The oil and gas industry is being pushed by regulators, third parties and investors to better identify and mitigate its methane emissions, especially the few “super-emitter” sites that make outsize contributions to overall emissions. But while operators are ramping up capital spending on new technology, one thing has become clear: There is no silver bullet when it comes to reducing emissions, and each option includes one or more drawbacks, including source attribution, costs, quantification, and detection limits. In today’s RBN blog, we’ll break down the advantages and disadvantages of the different measurement technologies.

In Part 1 of this series we discussed how operators can begin to address key environmental goals while protecting — even improving — their bottom line. We also explained why the push to reduce methane emissions is so urgent. In Part 2, we detailed the mounting external pressures to control methane emissions and how the industry’s regulatory outlook, its non-governmental quasi-oversight and its access to capital are changing in ways that make understanding sometimes inconsistent emissions data vitally important.

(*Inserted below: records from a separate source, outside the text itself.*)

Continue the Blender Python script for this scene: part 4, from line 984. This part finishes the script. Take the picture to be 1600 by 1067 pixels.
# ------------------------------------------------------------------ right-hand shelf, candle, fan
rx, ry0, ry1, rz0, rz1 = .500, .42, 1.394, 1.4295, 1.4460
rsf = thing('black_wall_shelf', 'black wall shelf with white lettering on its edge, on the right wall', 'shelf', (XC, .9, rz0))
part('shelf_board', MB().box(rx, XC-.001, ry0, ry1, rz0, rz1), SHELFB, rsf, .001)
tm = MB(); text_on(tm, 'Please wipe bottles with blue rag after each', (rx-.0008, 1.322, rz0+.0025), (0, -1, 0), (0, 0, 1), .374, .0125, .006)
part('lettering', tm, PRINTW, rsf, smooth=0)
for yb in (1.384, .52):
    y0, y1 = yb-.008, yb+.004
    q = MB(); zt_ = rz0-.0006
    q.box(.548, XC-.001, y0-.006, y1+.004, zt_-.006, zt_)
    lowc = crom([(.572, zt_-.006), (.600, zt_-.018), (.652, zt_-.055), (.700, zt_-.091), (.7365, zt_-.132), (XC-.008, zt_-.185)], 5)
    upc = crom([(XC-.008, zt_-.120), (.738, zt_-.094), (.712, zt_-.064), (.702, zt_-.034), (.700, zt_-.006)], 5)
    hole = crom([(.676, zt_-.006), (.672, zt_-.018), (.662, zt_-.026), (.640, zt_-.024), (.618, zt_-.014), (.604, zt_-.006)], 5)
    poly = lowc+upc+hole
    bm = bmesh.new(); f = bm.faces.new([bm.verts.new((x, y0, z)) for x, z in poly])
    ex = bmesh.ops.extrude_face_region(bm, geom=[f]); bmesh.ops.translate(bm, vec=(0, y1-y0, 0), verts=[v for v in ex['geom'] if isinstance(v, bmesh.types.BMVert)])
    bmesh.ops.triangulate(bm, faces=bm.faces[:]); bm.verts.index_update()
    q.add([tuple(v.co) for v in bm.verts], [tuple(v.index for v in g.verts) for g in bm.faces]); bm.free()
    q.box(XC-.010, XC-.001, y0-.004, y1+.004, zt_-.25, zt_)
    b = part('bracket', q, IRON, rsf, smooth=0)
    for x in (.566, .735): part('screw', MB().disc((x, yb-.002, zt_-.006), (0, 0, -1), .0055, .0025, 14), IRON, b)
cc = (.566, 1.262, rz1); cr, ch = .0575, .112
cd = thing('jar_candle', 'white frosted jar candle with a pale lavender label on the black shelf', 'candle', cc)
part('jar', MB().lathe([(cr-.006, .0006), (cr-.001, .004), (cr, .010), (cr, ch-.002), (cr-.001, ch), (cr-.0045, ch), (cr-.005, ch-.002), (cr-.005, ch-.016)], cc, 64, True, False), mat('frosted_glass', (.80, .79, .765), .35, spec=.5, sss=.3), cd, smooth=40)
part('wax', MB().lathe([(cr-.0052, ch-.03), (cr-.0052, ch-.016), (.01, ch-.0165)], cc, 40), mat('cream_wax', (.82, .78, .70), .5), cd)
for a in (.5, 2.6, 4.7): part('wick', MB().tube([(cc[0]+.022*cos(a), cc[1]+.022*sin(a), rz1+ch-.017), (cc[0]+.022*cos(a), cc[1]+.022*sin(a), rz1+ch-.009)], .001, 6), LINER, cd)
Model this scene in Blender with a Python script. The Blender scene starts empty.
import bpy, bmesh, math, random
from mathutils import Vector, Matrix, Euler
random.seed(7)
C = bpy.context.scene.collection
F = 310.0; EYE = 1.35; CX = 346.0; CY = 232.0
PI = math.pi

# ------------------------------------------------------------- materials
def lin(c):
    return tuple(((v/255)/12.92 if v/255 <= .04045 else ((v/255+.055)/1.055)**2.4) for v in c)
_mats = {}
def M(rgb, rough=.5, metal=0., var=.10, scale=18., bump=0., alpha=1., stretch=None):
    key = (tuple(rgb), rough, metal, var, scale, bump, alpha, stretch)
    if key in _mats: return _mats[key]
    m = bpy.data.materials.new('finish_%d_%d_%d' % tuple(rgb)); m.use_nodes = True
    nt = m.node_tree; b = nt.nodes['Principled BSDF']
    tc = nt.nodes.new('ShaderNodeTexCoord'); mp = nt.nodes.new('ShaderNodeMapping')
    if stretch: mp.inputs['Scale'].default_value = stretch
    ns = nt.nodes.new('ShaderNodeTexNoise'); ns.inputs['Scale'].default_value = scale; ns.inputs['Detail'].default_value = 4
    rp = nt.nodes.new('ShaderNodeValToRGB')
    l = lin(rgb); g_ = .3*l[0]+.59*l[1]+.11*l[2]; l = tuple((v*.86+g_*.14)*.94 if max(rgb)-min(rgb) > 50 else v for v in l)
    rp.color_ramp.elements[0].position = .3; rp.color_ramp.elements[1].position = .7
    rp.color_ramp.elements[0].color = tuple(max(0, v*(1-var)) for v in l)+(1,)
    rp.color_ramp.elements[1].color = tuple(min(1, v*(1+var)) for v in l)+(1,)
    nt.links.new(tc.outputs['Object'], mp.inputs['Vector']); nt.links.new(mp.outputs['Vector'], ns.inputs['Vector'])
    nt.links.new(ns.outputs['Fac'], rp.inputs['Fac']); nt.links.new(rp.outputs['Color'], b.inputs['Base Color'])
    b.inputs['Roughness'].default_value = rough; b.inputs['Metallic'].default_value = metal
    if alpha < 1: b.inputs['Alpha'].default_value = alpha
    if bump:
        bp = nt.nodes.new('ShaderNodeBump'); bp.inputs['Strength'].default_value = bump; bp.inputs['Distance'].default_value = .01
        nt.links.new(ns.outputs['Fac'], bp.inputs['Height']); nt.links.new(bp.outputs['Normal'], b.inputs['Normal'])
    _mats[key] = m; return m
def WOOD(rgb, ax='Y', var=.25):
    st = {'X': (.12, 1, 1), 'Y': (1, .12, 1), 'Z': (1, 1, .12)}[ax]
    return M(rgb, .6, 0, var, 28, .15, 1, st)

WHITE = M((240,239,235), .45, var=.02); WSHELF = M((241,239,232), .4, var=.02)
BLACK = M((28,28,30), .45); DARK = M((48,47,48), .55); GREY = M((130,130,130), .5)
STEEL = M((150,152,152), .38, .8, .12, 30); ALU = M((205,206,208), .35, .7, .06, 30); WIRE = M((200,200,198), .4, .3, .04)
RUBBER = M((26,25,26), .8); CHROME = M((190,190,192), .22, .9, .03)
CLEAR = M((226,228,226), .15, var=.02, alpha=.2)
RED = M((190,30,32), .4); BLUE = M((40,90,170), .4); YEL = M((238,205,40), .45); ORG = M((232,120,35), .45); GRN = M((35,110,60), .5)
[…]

Discussions about the technology needed to detect methane emissions tend to include a long list of options with every possible combination of instrument, approach and analysis, but we think that can be simplified into two key metrics: (1) the distance between the measurement device and the emission source, and (2) the frequency of measurement. The greater the distance between a measurement device and the source of emissions (vertical axis in Figure 1), the larger a leak must be to be detected by the monitoring technology. Conversely, the cost per site is generally much higher for hardware deployed on-site relative to aerial measurements further from the source. Airplane monitoring typically costs $10,000-$15,000 per day, for example, but an operator that has enough scale and concentration of assets can visit hundreds of sites per day in regions like the Permian Basin.